Sunday, January 19, 2003, Chandigarh, India


M A I N   N E W S

Farmers take to horse-breeding
Mini-stud farms dot Malwa region
Chander Parkash
Tribune News Service

Muktsar, January 18
A trend, which is catching up fast in the Malwa region of Punjab, particularly in this district, is that farmers have taken to horse-breeding in a big way to supplement their income after finding it difficult to make both ends meet by earning enough from their farms.

As the horse and mare being bred by the farmers of this region, is finding buyers from Delhi, Mumbai, UP and Rajasthan, more and more farmers are joining this venture by developing horse breeding as a cottage industry in their dwellings and farms.

During a random survey, it was noticed that in almost all the villages, a considerable number of farmers had taken to this profession in the past four to five years to generate the much-needed cash. These farmers had developed mini-stud farms in their dwellings and farms.

For these farmers, the “ghora Mandi” (horse trading bazaar) organised here on the occasion of Maghi Mela and Dasehra, has become an income source for their mini-stud farms. The bazaar is held here on the occasion of Magh Mela since time immemorial. As the demand for horses and mare being bred by farmers of this belt increased among the buyers from other states, the traders started organising bazaar on the occasion of Dasehra also.

Said Mr Harpal Singh Brar Lakhewali, a farmer and horse-breeder “I used to earn about Rs 2 lakh to Rs 3 lakh in a year from the sale of horses and mare at these bazaars. I have been breeding horses and mare in my dwelling.
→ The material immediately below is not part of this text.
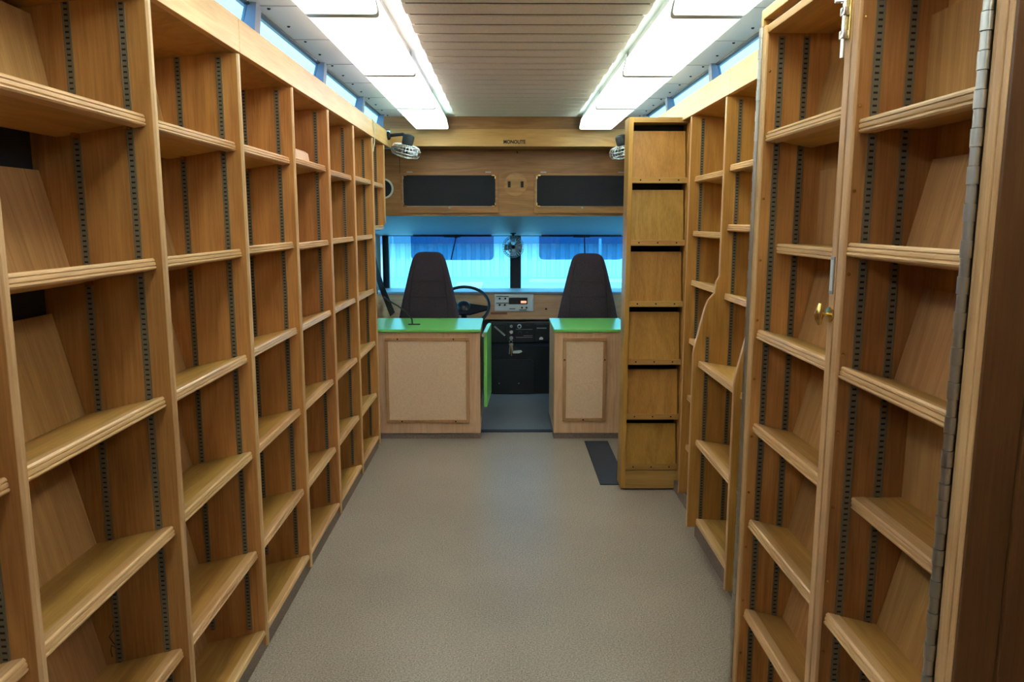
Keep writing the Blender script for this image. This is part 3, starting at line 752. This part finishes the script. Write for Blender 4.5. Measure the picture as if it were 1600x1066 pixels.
# ------------------------------------------------------------------ seats
def seat(x, y, label, w=.47, ztop=1.262):
    t = thing('cab_seat', (x, y, 0), label, 'seat', 'high backed cab seats')
    m = MB(); bm = m.bm
    rows = []
    # outline of the back at successive heights: half width, centre y, half depth
    prof = [(.46, .235, -.02, .055), (.60, .243, -.01, .062), (.76, .232, 0, .062), (.90, .203, .01, .058), (1.03, .172, .02, .054), (1.13, .147, .028, .05), (1.20, .127, .032, .045), (1.235, .108, .034, .036), (1.253, .082, .034, .024), (1.258, .05, .034, .010)]
    for z, hw, cy, hd in prof:
        z = z*ztop/1.258 if z > .46 else z
        ring = []
        n = 24
        for k in range(n):
            a = 2*math.pi*k/n; c, s_ = math.cos(a), math.sin(a)
            e = .42
            ring.append(bm.verts.new((hw*math.copysign(abs(c)**e, c), cy+hd*math.copysign(abs(s_)**(e+.25), s_), z)))
        rows.append(ring)
    for a, b in zip(rows, rows[1:]):
        for k in range(24): bm.faces.new([a[k], a[(k+1) % 24], b[(k+1) % 24], b[k]])
    bm.faces.new(rows[0][::-1]); bm.faces.new(rows[-1])
    bk = m.build('backrest', 'seat', t, smooth=True)
    # stitched seams on the rear of the back
    sm = MB()
    for z, hw in ((1.045, .135), (.925, .135), (.80, .14)):
        sm.tube([(-hw, -.046-.0 if z > 1 else -.055, z), (hw, -.046 if z > 1 else -.055, z)], .0025, 6)
    for s_ in (-1, 1):
        sm.tube([(s_*.150, -.062, .66), (s_*.150, -.063, .76), (s_*.142, -.052, .90), (s_*.128, -.038, 1.04), (s_*.112, -.024, 1.14), (s_*.095, -.014, 1.20)], .0028, 6)
    sm.build('seam', 'black', bk, smooth=True)
    pr = rrect(-.24, .24, .03, .50, .06, 5)
    MB().prism(pr, 'z', .40, .52).build('seat_cushion', 'seat', t)
    MB().box(-.20, .20, .06, .46, .16, .40, .02).build('seat_box', 'blackg', t)
    MB().box(-.22, .22, .04, .48, .0, .16, .01).build('pedestal', 'blackg', t)
    return t
seat(-.585, 5.93, 'dark purple grey high backed seat behind the left counter, beside the steering wheel')
seat(.640, 5.93, 'dark purple grey high backed seat behind the right counter', ztop=1.252)

# steering wheel
sw = thing('steering_wheel', (-.345, 6.38, .80), 'black bus steering wheel beside the left seat', 'steering wheel')
tilt = Matrix.Rotation(R(42), 4, 'X')
MB().tube([tilt @ Vector((.215*math.cos(a), .215*math.sin(a), 0)) for a in [i*2*math.pi/40 for i in range(40)]], .013, 10, closed=True).build('rim', 'blackg', sw, smooth=True)
m = MB()
m.prism([(-.205, -.03), (-.06, -.085), (.06, -.085), (.205, -.03), (.205, .0), (.05, .03), (-.05, .03), (-.205, .0)], 'z', -.022, -.004)
bmesh.ops.transform(m.bm, matrix=tilt, verts=m.bm.verts)
m.build('spoke', 'blackg', sw)
MB().lathe([(.055, -.03), (.06, -.005), (.045, .012), (.02, .018)], tilt, 20).build('hub', 'blackg', sw, smooth=True)
MB().cyl(tilt @ Vector((0, 0, -.02)), tilt @ Vector((0, 0, -.34)), .025, 12).build('column', 'blackg', sw, smooth=True)

# ------------------------------------------------------------------ cab details
def visor(x0, x1, z0, label):
    t = thing('sun_visor', ((x0+x1)/2, 6.93, 1.37), label, 'sun visor', 'tinted sun visors')
    w = (x1-x0)/2; h = 1.37-z0
    MB().prism(arc(w-.04, -h+.04, .04, 270, 360, 5) + [(w, -.005), (-w, -.005)] + arc(-w+.04, -h+.04, .04, 180, 270, 5), 'y', -.002, .002).build('tinted_panel', 'visor', t)
    MB().box(-w+.02, w-.02, -.004, .004, -.012, .004, .001).build('rail', 'blackg', t)
    MB().box(-.075, .075, -.02, .02, -.018, .006, .003).build('mount', 'black', t)
    return t
visor(-.838, -.100, 1.150, 'smoked blue sun visor hanging above the left seat')
visor(.305, 1.06, 1.155, 'smoked blue sun visor hanging above the right seat')
def fan(label, loc, mtx, arm_pts, chrome=True, rad=.115):
    t = thing('cage_fan', loc, label, 'fan', 'small cab fans')
    # fan axis is local +z of mtx
    m = MB()
    nrib = 26
    for k in range(nrib):
        a = 2*math.pi*k/nrib; c, s_ = math.cos(a), math.sin(a)
        pts = [(.02, .045), (.06, .044), (rad*.86, .034), (rad, .012), (rad, -.012), (rad*.86, -.034), (.05, -.042), (.02, -.043)]
        m.tube([mtx @ Vector((r*c, r*s_, z)) for r, z in pts], .0016, 5)
    for r, z in ((rad, .012), (rad, -.012), (rad*.86, .034), (rad*.86, -.034), (rad*.55, .043), (rad*.55, -.042), (.02, .045)):
        m.tube([mtx @ Vector((r*math.cos(2*math.pi*k/32), r*math.sin(2*math.pi*k/32), z)) for k in range(32)], .0022, 6, closed=True)
    m.build('cage', 'chrome', t, smooth=True)
    b = MB()
    for k in range(4):
        rm = mtx @ Matrix.Rotation(k*math.pi/2, 4, 'Z') @ Matrix.Rotation(R(24), 4, 'X')
        pts = [(.015, -.012), (.05, -.028), (rad*.78, -.030), (rad*.84, .0), (rad*.76, .026), (.045, .020), (.015, .012)]
        vs = [b.bm.verts.new(rm @ Vector((x, y, .0012))) for x, y in pts]; vs2 = [b.bm.verts.new(rm @ Vector((x, y, -.0012))) for x, y in pts]
        b.bm.faces.new(vs); b.bm.faces.new(vs2[::-1])
        for i in range(len(pts)): b.bm.faces.new([vs[i], vs2[i], vs2[(i+1) % 7], vs[(i+1) % 7]])
    b.build('blade', 'grey', t)
    MB().lathe([(.012, .02), (.018, 0), (.012, -.02)], mtx, 14).build('hub', 'black', t, smooth=True)
    MB().lathe([(.030, .044), (.040, .050), (.042, .10), (.036, .112), (.015, .118)], mtx, 20).build('motor', 'black', t, smooth=True)
    a = MB().tube(arm_pts, .012, 10); a.build('arm', 'black', t, smooth=True)
    bp = MB().lathe([(.03, 0), (.03, .012), (.02, .02)], Matrix.Translation(Vector(arm_pts[0])) @ (Vector(arm_pts[1])-Vector(arm_pts[0])).to_track_quat('Z', 'Y').to_matrix().to_4x4(), 16)
    bp.build('mount', 'black', t, smooth=True)
    return t
# left fan blows down: motor on top
fan('chrome cage fan on a black arm at the far end of the left fascia', (-.70, 5.60, 1.985), Matrix.Rotation(R(14), 4, 'Y') @ Matrix.Rotation(R(8), 4, 'X'),
    [(-.127, .0, .105), (-.06, .0, .112), (-.02, .0, .115), (.028, 0, .09)], rad=.105)
fan('chrome cage fan half hidden behind the swung open shelving leaf', (.845, 5.60, 1.985), Matrix.Rotation(R(-16), 4, 'Y') @ Matrix.Rotation(R(8), 4, 'X'),
    [(.082, .0, .105), (.06, .0, .112), (.02, .0, .115), (-.028, 0, .09)], rad=.105)
fan('small cage fan hanging in front of the windshield centre pillar', (.072, 6.70, 1.275), Matrix.Rotation(R(-88), 4, 'X'),
    [(.0, .06, .128), (.0, .06, .11), (.0, .07, .06), (0, .075, .0)], rad=.092)
# belt, gooseneck, arms
m = MB(); m.prism([(6.00, 1.20), (6.03, 1.215), (5.97, .98), (5.90, .79), (5.86, .78), (5.93, .97)], 'x', -.95, -.947)
o = MB()
pts = [(-1.06, 6.22, 1.24), (-1.02, 6.12, 1.12), (-.96, 6.02, .98), (-.92, 5.97, .90), (-.87, 5.94, .78)]
bmx = o.bm; prev = None
for i, p in enumerate(pts):
    p = Vector(p); w = Vector((.018, 0, .016)); q = [bmx.verts.new(p + w + Vector((0, .0015, 0))), bmx.verts.new(p - w + Vector((0, .0015, 0))), bmx.verts.new(p - w - Vector((0, .0015, 0))), bmx.verts.new(p + w - Vector((0, .0015, 0)))]
    if prev:
        for k in range(4): bmx.faces.new([prev[k], prev[(k+1) % 4], q[(k+1) % 4], q[k]])
    else: bmx.faces.new(q)
    prev = q
bmx.faces.new(prev[::-1])
m.bm.free()
sbt = thing('seat_belt', (-1.0, 6.05, .8), 'black seat belt strap slanting down beside the left seat', 'seat belt')
o.build('strap', 'black', sbt, (1.0, -6.05, -.8))
MB().box(-.045, .005, -.035, .0, .13, .19, .006).build('buckle', 'blackg', sbt)
gn = thing('gooseneck_microphone', (-.655, 5.42, .7705), 'thin black gooseneck stem rising from the left green countertop', 'microphone')
MB().box(-.03, .055, -.012, .012, 0, .006, .002).build('base', 'black', gn)
MB().tube([(0, 0, .003), (-.003, 0, .04), (-.04, .0, .09), (-.10, -.005, .135), (-.16, -.01, .17), (-.20, -.01, .20)], .0055, 8).build('stem', 'blackg', gn, smooth=True)
for (x, l, z0, z1, dx) in ((-.50, 'left', 1.14, 1.35, .05), (.745, 'right', 1.10, 1.36, -.01)):
    w = thing('wiper_arm', (x, 7.19, z1), 'thin black wiper arm outside the windshield, %s one' % l, 'wiper', 'wiper arms')
    MB().tube([(dx, -.004, 0), (dx*.4, 0, (z0-z1)*.6), (0, 0, z0-z1)], .006, 6).build('arm', 'black', w)
    MB().lathe([(.02, -.03), (.02, .02)], Matrix.Translation((dx, -.01, .005)) @ Matrix.Rotation(R(90), 4, 'X'), 10).build('pivot', 'black', w)

# mat strip on the floor
mt = MB().prism([(.548, 5.10), (.700, 5.10), (.655, 4.27), (.505, 4.27)][::1], 'z', .0005, .006)
mt = MB().box(.545, .705, 4.24, 5.12, .0005, .006, .002)
tag(mt.build('floor_mat', 'mat'), 'dark blue rubber strip mat on the floor before the right counter', 'mat')

# ------------------------------------------------------------------ outside
GZ = -1.0
gd = struct(MB().box(-60, 60, 8.5, 90, GZ-.1, GZ).build('ground', 'concrete'))
B0 = (0, 34.6, GZ)
bl = thing('building', B0, 'long low building with pale ribbed cladding and dark roof band beyond the windshield', 'building')
pts = []; x = -26
pr = []
while x < 26:
    pr += [(x, 0), (x+.12, 0), (x+.16, .10), (x+.30, .10), (x+.34, 0)]; x += .42
pr += [(26, .3), (-26, .3)]
MB().prism(pr, 'z', 0, 1.52).build('ribbed_wall', 'rib', bl)
MB().box(-26, 26, -.5, 5, 1.50, 1.86).build('roof_band', 'roofband', bl)
sh2 = thing('shed', (-7.6, 27.0, GZ), 'plain white shed at the left seen through the windshield', 'shed', rz=R(12))
MB().box(-3.6, 3.1, 0, 4, 0, 1.35).build('wall', 'white', sh2)
MB().box(-3.7, 3.2, -.1, 4.1, 1.35, 1.50, .02).build('roof', 'roofband', sh2)
sl = MB().prism([(-1.75, 24.3), (-.95, 24.3), (-.85, 27.6), (-1.55, 27.6)], 'z', GZ, GZ+.18)
sl = MB().box(-1.85, -.85, 27, 30.5, GZ, GZ+.10, .02)
tag(sl.build('concrete_slab', 'white'), 'pale rectangular slab lying on the ground outside', 'slab')
pl = thing('lamp_post', (4.05, 33.0, GZ), 'thin white post standing before the ribbed building', 'post')
MB().cyl((0, 0, 0), (0, 0, 1.75), .06, 10).build('pole', 'white', pl)
MB().box(-.12, .12, -.12, .12, 0, .06).build('base', 'concrete', pl)
kb_ = MB().box(1.0, 12, 31.6, 31.9, GZ, GZ+.12)
tag(kb_.build('kerb', 'white'), 'long pale kerb on the ground before the ribbed building', 'kerb')

for o in (strip_full, strip_top, strip_leaf):
    bpy.data.objects.remove(o)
The diet being given to the horses and mare is being arranged by me from my farm. So I have been incurring little expenditure on the upbringing of horses and mare”.

Most of the farmers, to whom TNS talked to in the bazaar pointed out that if the state government started paying some attention towards the breeding of horses and mare it could be a strong base for diversification in the agriculture and allied activities.

Mr Nahar Singh Brar of Khunan Kalan village pointed out that at present the farmers had been breeding the desi variety known as Nookra of horses and mare. He added that even hybrid variety of horses and mare could be bred in this region if the government provided the requisite support. He added that hybrid variety was a major foreign exchange earner.

During a round of the bazaar, it was found that a spotless white horse fetched between Rs 2 lakh and Rs 4 lakh from buyers belonging to UP while the spotless white mare fetched Rs 2 lakh to Rs 3 lakh.

Mr Jagdeep Singh of Bhamba village pointed out that horses and mare were in great demand as they were considered “good” for occasions like marriage and other social ceremonies. He added that horses and mare purchased from this bazaar by the traders were being used in various Bollywood movies.

Mr Salim, a purchaser from Rae Bareli in UP, said after purchasing horses and mare from this bazaar, he would sell off the same to big businessmen and landlords, who kept them as a hobby and enjoyed horse-riding. He added that he had been earning thousands of rupees in this job.